Saturday 16 January 2021
News ID: 71581
Publish Date: 11 October 2019 - 22:08
After Aramco Attack:

LONDON (Dispatches) -- Saudi Arabia has lost about $2 billion in crude production in the aftermath of the attacks on its oil plants last month, according to a report by the Financial Times.
The country suffered a major setback from the attacks and Riyadh's state oil company, Saudi Aramco, sustained a production cut equivalent to 5 percent of the world's oil supply.
Saudi Arabia is the world's largest oil exporter, and has been working on an initial public offering (IPO) for Aramco, which would open the company to public investment for the first time in its history.
Saudi Crown Prince Muhammad bin Salman said ahead of the IPO that the oil giant may be worth upwards of $2 trillion, however, experts now doubt its value will reach that number.
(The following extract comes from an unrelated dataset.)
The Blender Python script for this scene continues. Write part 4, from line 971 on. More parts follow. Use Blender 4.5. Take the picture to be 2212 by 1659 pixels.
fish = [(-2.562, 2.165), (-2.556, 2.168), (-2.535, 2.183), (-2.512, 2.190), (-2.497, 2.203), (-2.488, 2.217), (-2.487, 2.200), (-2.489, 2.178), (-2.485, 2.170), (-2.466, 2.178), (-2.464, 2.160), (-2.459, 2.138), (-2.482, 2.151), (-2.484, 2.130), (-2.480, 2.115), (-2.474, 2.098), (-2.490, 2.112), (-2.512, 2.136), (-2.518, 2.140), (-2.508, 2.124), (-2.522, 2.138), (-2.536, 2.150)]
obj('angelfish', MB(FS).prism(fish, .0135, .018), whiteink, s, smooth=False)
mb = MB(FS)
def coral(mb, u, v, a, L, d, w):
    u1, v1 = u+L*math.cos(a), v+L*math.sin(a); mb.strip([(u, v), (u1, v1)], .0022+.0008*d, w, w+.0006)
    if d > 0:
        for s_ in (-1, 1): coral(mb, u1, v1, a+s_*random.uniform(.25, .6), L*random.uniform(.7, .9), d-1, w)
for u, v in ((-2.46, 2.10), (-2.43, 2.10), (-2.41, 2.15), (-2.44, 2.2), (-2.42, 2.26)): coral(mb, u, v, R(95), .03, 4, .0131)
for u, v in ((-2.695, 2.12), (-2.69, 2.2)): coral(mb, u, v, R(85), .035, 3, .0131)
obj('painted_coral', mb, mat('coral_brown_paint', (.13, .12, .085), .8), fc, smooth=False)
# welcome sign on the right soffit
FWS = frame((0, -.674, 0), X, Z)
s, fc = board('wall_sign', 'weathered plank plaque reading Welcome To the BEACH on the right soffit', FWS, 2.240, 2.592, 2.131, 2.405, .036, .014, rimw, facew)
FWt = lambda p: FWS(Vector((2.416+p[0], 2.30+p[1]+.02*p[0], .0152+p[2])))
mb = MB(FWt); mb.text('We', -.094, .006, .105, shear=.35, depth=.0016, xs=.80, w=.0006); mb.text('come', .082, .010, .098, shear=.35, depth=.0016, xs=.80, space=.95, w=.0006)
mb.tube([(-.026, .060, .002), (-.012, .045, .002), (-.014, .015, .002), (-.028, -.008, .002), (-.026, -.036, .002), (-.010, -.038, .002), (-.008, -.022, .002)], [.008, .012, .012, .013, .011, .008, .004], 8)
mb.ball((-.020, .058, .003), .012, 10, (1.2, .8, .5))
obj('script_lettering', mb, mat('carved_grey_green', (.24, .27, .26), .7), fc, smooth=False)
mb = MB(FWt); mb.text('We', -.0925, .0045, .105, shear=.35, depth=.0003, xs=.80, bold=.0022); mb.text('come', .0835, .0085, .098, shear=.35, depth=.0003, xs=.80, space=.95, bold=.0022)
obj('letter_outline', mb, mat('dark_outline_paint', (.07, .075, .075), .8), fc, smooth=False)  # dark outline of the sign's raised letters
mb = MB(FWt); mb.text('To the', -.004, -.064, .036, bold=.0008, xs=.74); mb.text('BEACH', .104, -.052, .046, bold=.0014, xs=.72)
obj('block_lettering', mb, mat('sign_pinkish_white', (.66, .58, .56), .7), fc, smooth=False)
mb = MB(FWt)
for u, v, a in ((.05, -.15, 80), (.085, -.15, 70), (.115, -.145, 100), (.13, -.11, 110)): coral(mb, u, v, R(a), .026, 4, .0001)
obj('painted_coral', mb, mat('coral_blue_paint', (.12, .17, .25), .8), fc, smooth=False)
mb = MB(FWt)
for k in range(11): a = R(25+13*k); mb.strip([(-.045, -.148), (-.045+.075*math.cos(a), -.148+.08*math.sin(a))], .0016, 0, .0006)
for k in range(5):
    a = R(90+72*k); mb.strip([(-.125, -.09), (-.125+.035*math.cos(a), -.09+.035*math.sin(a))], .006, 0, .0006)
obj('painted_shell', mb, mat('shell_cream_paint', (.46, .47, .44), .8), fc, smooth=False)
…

While the kingdom has worked to restore its oil production to the levels enjoyed prior to the attacks, analysts have questioned whether the country can manage that, as well as how it might be able to prevent such attacks in the future.
The kingdom said that its oil output had fallen by about 660,000 barrels per day (bpd), but the Financial Times said the loss may to be closer to 1.3 million bpd.
The British daily earlier reported that Riyadh was "strong arming" wealthy Saudi families to buy into the IPO.
Aramco is in the final stages of preparing the IPO and could do so as early as Friday, according to the Wall Street Journal.
On Monday, international credit rating agency Fitch downgraded Saudi Aramco in a blow to the kingdom’s plans to attract foreign capital and diversify away from oil.
Fitch cut Aramco's credit rating by one notch from A+ to A, saying it "took into account rising geopolitical tensions in the region, but also the country’s continued fiscal deficit, among other factors.”
The decision came just after the agency cut down Saudi Arabia’s debt rating by a notch, citing vulnerabilities in the kingdom’s economic infrastructure.
The public offering of Aramco is the centerpiece of de facto ruler bin Salman’s plan to diversify the Saudi economy away from oil, attract foreign investments and create jobs.
The downgrade deals a blow to the company’s valuation which is important because it will determine how much money the Saudi government makes from the IPO and the size of foreign fund flows that are expected to enter the country.
The timing of the IPO has baffled many observers, coming while oil prices have fallen 30% in the past year and the aerial attack on Aramco has exposed its vulnerability to similar operations.
According to Reuters, the operation has spooked investors by exposing how ill-prepared Saudi Arabia is to protect itself despite repeated attacks on vital assets during the more than four years it has been embroiled in a conflict in neighboring Yemen.
"I think that the attacks on the Aramco facilities have surprised portfolio managers in that they show Saudi assets as being more vulnerable to attack and disruption than many had assumed,” Ross Teverson from the London-based Jupiter Asset Management said last month.